Date: 2012-01-12 10:27 am (UTC)
From: [identity profile] lydkami.livejournal.com
and my father was against it as well,

but he certainly didn't give back the power when he succeeded his own father.

Date: 2012-01-12 10:42 am (UTC)
From: [identity profile] 4minutesluts.livejournal.com
that would have caused an epic shitstorm and power struggle, most likely

Date: 2012-01-12 11:01 am (UTC)
From: [identity profile] lydkami.livejournal.com
oh, definitely, not saying otherwise but still it's rather ironic that his father was against hereditary succession when he was the prime poster child. Although I really think there wasn't as much power struggle as there could have been 'cause anyone who opposed him and had any sort of power suddenly vanished, died or the likes the moment he had power.

Right now I think there's no 'problem' in the current affairs since the kid is relatively green behind the ears but in about 5-15 years? I presume he will want more power and then there will be deaths left and right... that or his uncle/someone else with power takes him down before he attempts to do it (not for altruistic reasons but to take on the power themselves).

I don't really know for sure, I need to find some time to catch up on what sort of power structure/players are there now that the kid is in power. I need a better tag-name for the new dictator and not just 'the kid'... i wonder if he will start pointing at things instead of looking at them?

/sorry, i tend to ramble on subjects like this XD

Date: 2012-01-12 11:04 am (UTC)
From: [identity profile] 4minutesluts.livejournal.com
How dare you, leaders looking at things is the essence of Juche.

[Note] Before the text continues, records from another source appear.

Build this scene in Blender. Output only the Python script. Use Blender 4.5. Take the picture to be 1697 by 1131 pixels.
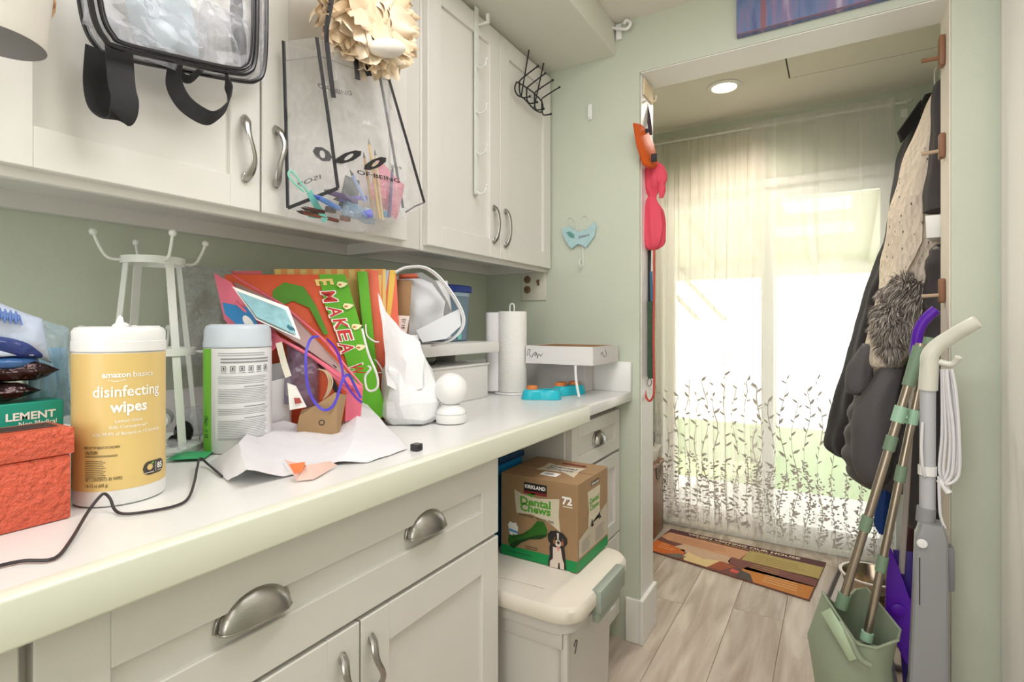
import bpy, bmesh, math, random
from mathutils import Vector, Matrix, noise
random.seed(7)
PI = math.pi
scn = bpy.context.scene
COL = scn.collection
for o in list(bpy.data.objects): bpy.data.objects.remove(o)

# ---------------------------------------------------------------- camera, world, light, exposure
CX, CZ, YAW, FPX = 1.275, 1.156, math.radians(31.2), 888.0
cam = bpy.data.cameras.new('camera'); co = bpy.data.objects.new('camera', cam); COL.objects.link(co)
co.location = (CX, 0, CZ); co.rotation_euler = (PI/2, 0, YAW)
cam.sensor_width = 36; cam.lens = FPX/1697*36; cam.shift_y = -27.5/1697; cam.clip_start = 0.02
scn.camera = co
w = bpy.data.worlds.new('world'); scn.world = w; w.use_nodes = True
wb = w.node_tree.nodes['Background']; wb.inputs[0].default_value = (0.90, 0.95, 1.0, 1); wb.inputs[1].default_value = 2.6
def lamp(name, kind, loc, rot, power, color, size=None, sy=None):
    d = bpy.data.lights.new(name, kind); o = bpy.data.objects.new(name, d); COL.objects.link(o)
    o.location = loc; o.rotation_euler = rot; d.energy = power; d.color = color
    if kind == 'AREA':
        d.size = size
        if sy: d.shape = 'RECTANGLE'; d.size_y = sy
    if kind == 'SUN': d.angle = math.radians(1)
    if kind in ('SPOT', 'POINT') and size: d.shadow_soft_size = size
    return o
lamp('sun', 'SUN', (0, 0, 10), (math.radians(38), math.radians(-22), 0), 7.0, (1, .97, .92))
lamp('ceiling_fill_light', 'AREA', (1.12, 0.75, 2.262), (0, 0, 0), 9.5, (.985, .955, .975), .55, .9)  # added overhead fill to brighten the room
lamp('rear_ceiling_fill_light', 'AREA', (1.05, -0.85, 2.262), (0, 0, 0), 7, (.985, .955, .975), .8, .8)  # second added fill, behind the camera; stands for no known fixture
lamp('rear_wall_fill_light', 'AREA', (.80, -1.43, 1.35), (PI/2, 0, 0), 10, (.97, .96, 1), 1.1, 1.3)  # added fill before the solid rear wall, which has no window
scn.view_settings.view_transform = 'Standard'; scn.view_settings.look = 'None'
scn.view_settings.gamma = 1; scn.view_settings.use_curve_mapping = False
scn.view_settings.exposure = 0.55

# ---------------------------------------------------------------- helpers
_F = Vector((-math.sin(YAW), math.cos(YAW), 0)); _R = Vector((math.cos(YAW), math.sin(YAW), 0))
def at(ax, val, u, v):                      # point of the plane  axis ax = val  (x, y or z in metres) found at a photo pixel
    d = _F + _R*((u-848.5)/FPX) + Vector((0, 0, (538-v)/FPX)); c = Vector((CX, 0, CZ))
    return c + d*((val-c[ax])/d[ax])
def AX(x, u, v): return at(0, x, u, v)
def AY(y, u, v): return at(1, y, u, v)
def AZ(z, u, v): return at(2, z, u, v)
def AD(k, u, v): return Vector((CX, 0, CZ)) + (_F + _R*((u-848.5)/FPX) + Vector((0, 0, (538-v)/FPX)))*k

def s2l(c):
    return tuple(((x/255)/12.92 if x/255 <= .04045 else ((x/255+.055)/1.055)**2.4) for x in c) + (1,)
def mat(name, rgb, rough=.5, metal=0, bump=0, bscale=60, var=0, vscale=8, spec=.5, coat=0, emit=None, es=0, trans=0, sheen=0, stretch=None, detail=4):
    m = bpy.data.materials.new(name); m.use_nodes = True; nt = m.node_tree; b = nt.nodes['Principled BSDF']
    col = s2l(rgb); b.inputs['Base Color'].default_value = col
    b.inputs['Roughness'].default_value = rough; b.inputs['Metallic'].default_value = metal
    b.inputs['Specular IOR Level'].default_value = spec; b.inputs['Coat Weight'].default_value = coat
    b.inputs['Transmission Weight'].default_value = trans; b.inputs['Sheen Weight'].default_value = sheen
    if emit: b.inputs['Emission Color'].default_value = s2l(emit); b.inputs['Emission Strength'].default_value = es
    tc = nt.nodes.new('ShaderNodeTexCoord'); mp = nt.nodes.new('ShaderNodeMapping'); nt.links.new(tc.outputs['Object'], mp.inputs[0])
    if stretch: mp.inputs['Scale'].default_value = stretch
    if True:
        n = nt.nodes.new('ShaderNodeTexNoise'); n.inputs['Scale'].default_value = vscale; n.inputs['Detail'].default_value = detail
        nt.links.new(mp.outputs[0], n.inputs[0])
        mx = nt.nodes.new('ShaderNodeMix'); mx.data_type = 'RGBA'; nt.links.new(n.outputs[0], mx.inputs[0])
        v = max(var, .02)
        mx.inputs[6].default_value = tuple(max(0, c*(1-v)) for c in col[:3])+(1,)
        mx.inputs[7].default_value = tuple(min(1, c*(1+v)) for c in col[:3])+(1,)
        nt.links.new(mx.outputs[2], b.inputs['Base Color'])
    if bump:
        n2 = nt.nodes.new('ShaderNodeTexNoise'); n2.inputs['Scale'].default_value = bscale; n2.inputs['Detail'].default_value = 3
        nt.links.new(mp.outputs[0], n2.inputs[0]); bp = nt.nodes.new('ShaderNodeBump'); bp.inputs['Strength'].default_value = bump
        bp.inputs['Distance'].default_value = .01
        nt.links.new(n2.outputs[0], bp.inputs['Height']); nt.links.new(bp.outputs[0], b.inputs['Normal'])
    return m
def clear(name, rgb, alpha=.25, rough=.12, bump=.6, bscale=25):   # thin see-through plastic film
    m = bpy.data.materials.new(name); m.use_nodes = True; nt = m.node_tree; nt.nodes.clear()
    out = nt.nodes.new('ShaderNodeOutputMaterial'); tr = nt.nodes.new('ShaderNodeBsdfTransparent'); tr.inputs[0].default_value = tuple(.88+.12*c for c in s2l(rgb)[:3])+(1,)
    pr = nt.nodes.new('ShaderNodeBsdfPrincipled'); pr.inputs['Base Color'].default_value = s2l(rgb); pr.inputs['Roughness'].default_value = rough
    pr.inputs['Specular IOR Level'].default_value = .9
    mix = nt.nodes.new('ShaderNodeMixShader'); lw = nt.nodes.new('ShaderNodeLayerWeight'); lw.inputs[0].default_value = .35
    n = nt.nodes.new('ShaderNodeTexNoise'); n.inputs['Scale'].default_value = bscale; tc = nt.nodes.new('ShaderNodeTexCoord'); nt.links.new(tc.outputs['Object'], n.inputs[0])
    bp = nt.nodes.new('ShaderNodeBump'); bp.inputs['Strength'].default_value = bump; bp.inputs['Distance'].default_value = .02
    nt.links.new(n.outputs[0], bp.inputs['Height']); nt.links.new(bp.outputs[0], pr.inputs['Normal']); nt.links.new(bp.outputs[0], lw.inputs['Normal'])
    mr = nt.nodes.new('ShaderNodeMapRange'); mr.inputs['To Min'].default_value = alpha; mr.inputs['To Max'].default_value = min(1, alpha+.42)
    nt.links.new(lw.outputs['Facing'], mr.inputs[0]); nt.links.new(mr.outputs[0], mix.inputs[0])
    nt.links.new(tr.outputs[0], mix.inputs[1]); nt.links.new(pr.outputs[0], mix.inputs[2]); nt.links.new(mix.outputs[0], out.inputs[0])
    return m

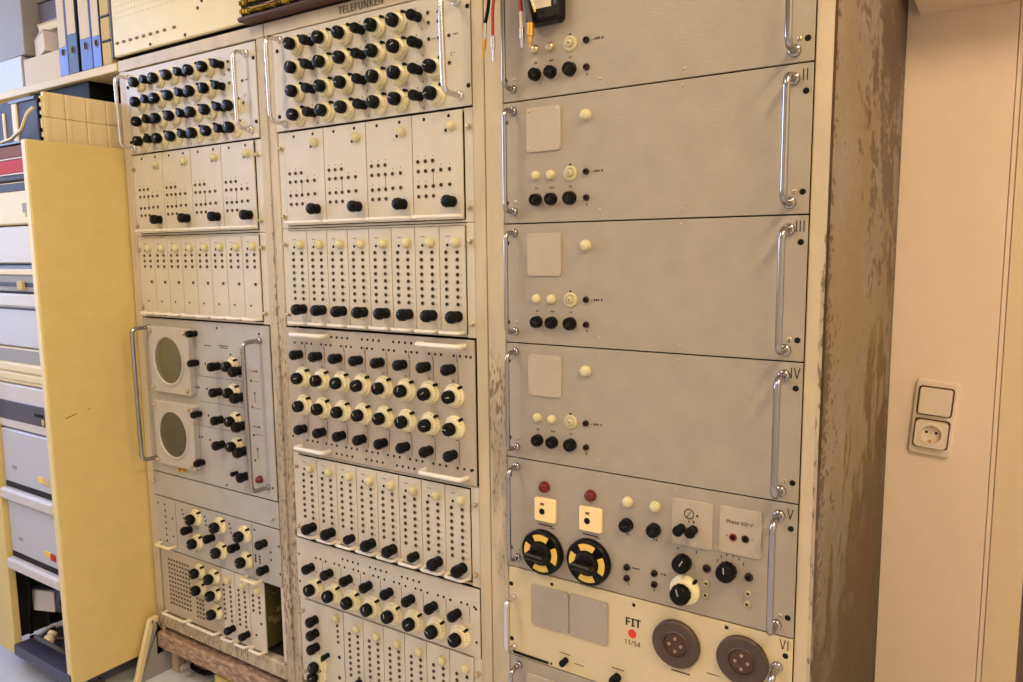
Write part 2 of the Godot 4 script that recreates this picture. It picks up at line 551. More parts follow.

I haven't really looked at things too closely but I'd assume the military has most of the real power and that it's just a question of how fractious the power structure there is.

Date: 2012-01-12 04:36 pm (UTC)
From: [identity profile] lydkami.livejournal.com
How dare you, leaders looking at things is the essence of Juche.

lol. true, I forgot that. /bad!me.


they (military) definitely have the real power but still Jong-il held onto quite enough power by making those that opposed him early on disappear fast enough but his youngest hasn't been 'prepared' for as long as he was and while good ol' dad did manage to set him up inside the inner circle somewhat the brother in-law/uncle of the new dictator has quite a good chunk of power that previously rested on Jong-il's hands.

Or that's what I've gathered. it all could be bogus information and the north just trolling us, after all we no longer see anyone looking at anything.

Date: 2012-01-12 11:22 am (UTC)
From: [identity profile] strawberry-efeu.livejournal.com
From what I've read, Kim Jong Il didn't want to pass the power on to his sons because he thought they were all incompetent. I think that's what Jong Nam is referring to here.

Date: 2012-01-12 04:29 pm (UTC)
From: [identity profile] lydkami.livejournal.com
*nods* yes, he did & not saying his kids are competent but well, who says he was? The man thought too highly of himself.

Date: 2012-01-12 03:19 pm (UTC)
From: [identity profile] queencleopatra.livejournal.com
I keep learning new things about NK, good on the eldest brother for getting out of there.